Notes from Underground by Fyodor Dostoevsky
5.0

Going into this book I had a vague idea that it was about Dostoevsky's time in prison, or being politically persecuted... or something to that nature. I was so surprised that it is totally not about that, and still just as good as I had hoped.

I was completely blown away by the opening discussion on how algorithms will fail to accurately predict human behavior because they will not take into account that humans will act against their better interests out of spite for being called predictable. Take that, The Man! Lol. While I knew that scientific ideas had strong circulation in the 19th century (Frankenstein, etc), I had not thought about how refined the discussion could be, such that 150 years later Dostoevsky's argument is even more relevant now than it was during his time.

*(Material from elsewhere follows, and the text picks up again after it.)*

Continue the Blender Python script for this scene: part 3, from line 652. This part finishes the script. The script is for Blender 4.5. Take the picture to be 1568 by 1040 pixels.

The second part is a day in the life of the narrator that kind of illustrates the anti-algorithm argument. The narrator is an antihero (he makes a coy meta reference to this at the end of the book): a man who has no friends because he refuses to play along by society's rules and thinks himself more intelligent because of it, who would be pitiable except he is so self-aggrandizing, who recognizes that the source of his mysogyny is his own self-hatred and self-loathing. In other words, the narrator is a portrait of chan internet.

A few days ago I read Max Read's analysis of the new David Fincher movie The Killer (maxread.substack.com/p/david-finchers-new-movie-the-killer) and his article describes the Loser Internet's ideal man, the "sigma male." So that description was fresh in my mind when I was reading Notes from Underground and I found the overlap between the two quite stunning. The Max Read article explains a brief history of the sigma male and how to recognize its characteristics, but if you want to deeply understand the psychology of why trolls reject society and hate women and idealize the sigma male, you will not find a better explanation than in Notes from Underground.

(PS Now that I think about it, I think the audiobook narrator I listened to also narrated Lolita? Interesting juxtaposition.)